United’s commitment is a bit of good news amid some recent setbacks for Next. Last month, Oregon regulators said Next couldn’t build a sprawling rail facility to serve the plant. The Oregon Land Use Board of Appeals said Columbia County officials erred when they granted a permit to lay 10 parallel tracks where Next could park rail cars.

The decision turned on whether the tracks constituted a “yard” or a “branch line.” Next planned to build part of it on land zoned for agriculture, where a branch line would be permitted but a larger yard would not. Columbia Riverkeeper, 1000 Friends of Oregon, and local farmer Mike Seely argued Next’s rail facility was a yard, and LUBA agreed.

Just before that, the board of the Beaver Drainage Improvement Company, which controls the river-bottom land around the plant, dropped a legal challenge that threatened to delay or even deep-six Next’s plans.

Next has said it plans to use rendered waste from fish-processing plants in the Northwest and Asia to make its diesel.

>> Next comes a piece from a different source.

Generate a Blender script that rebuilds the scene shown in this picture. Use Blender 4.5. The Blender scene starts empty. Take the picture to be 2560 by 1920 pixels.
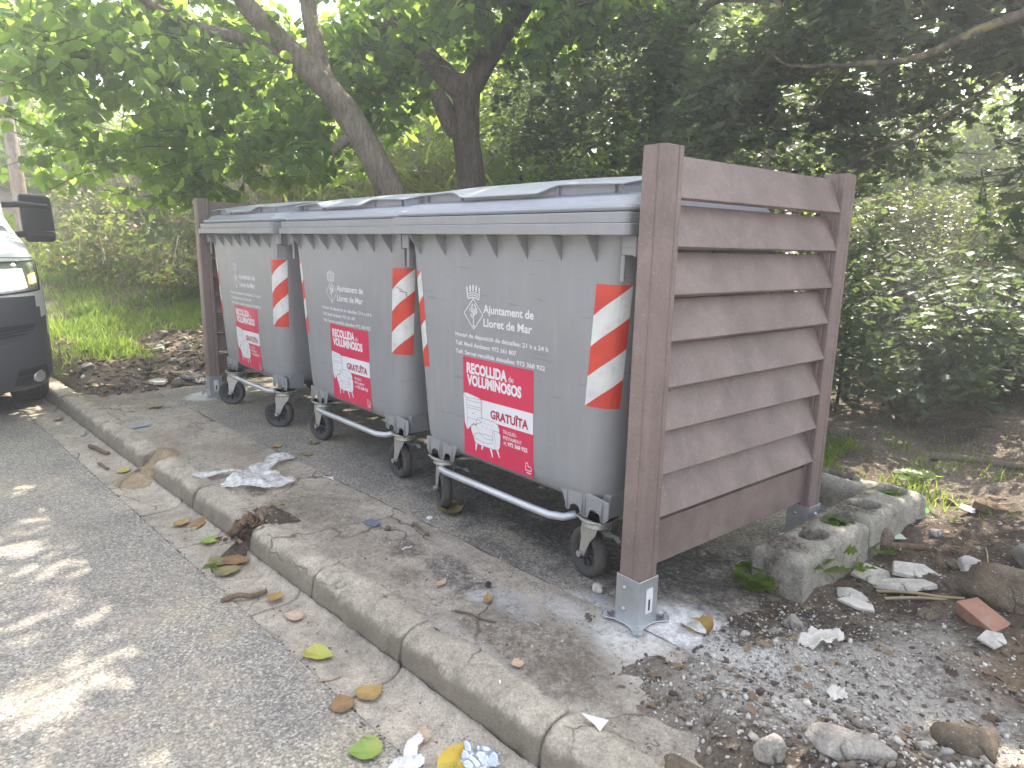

Oregon law encourages the use of renewable diesel because it releases far fewer greenhouse gases than petroleum when it’s burned, though it does require the addition of hydrogen, which, in Next’s case, would come from natural gas.

“Producing nonconventional diesel fuel in the heart of the Columbia River Estuary from questionable feedstocks and using fracked gas is anything but sustainable,” Dan Serres, conservation director at Columbia Riverkeeper, said in a statement. “Next poses a tremendous risk to clean water, clean air, and the families and residents in the Lower Columbia River. United might want to get a little closer to ground level and rethink its investment in a project with such glaring, major flaws.”

The Next investment is United’s fifth SAF-related one and its first directly in a refinery. The airline says it flew the world’s first passenger flight using 100% SAF in one of the aircraft’s engines.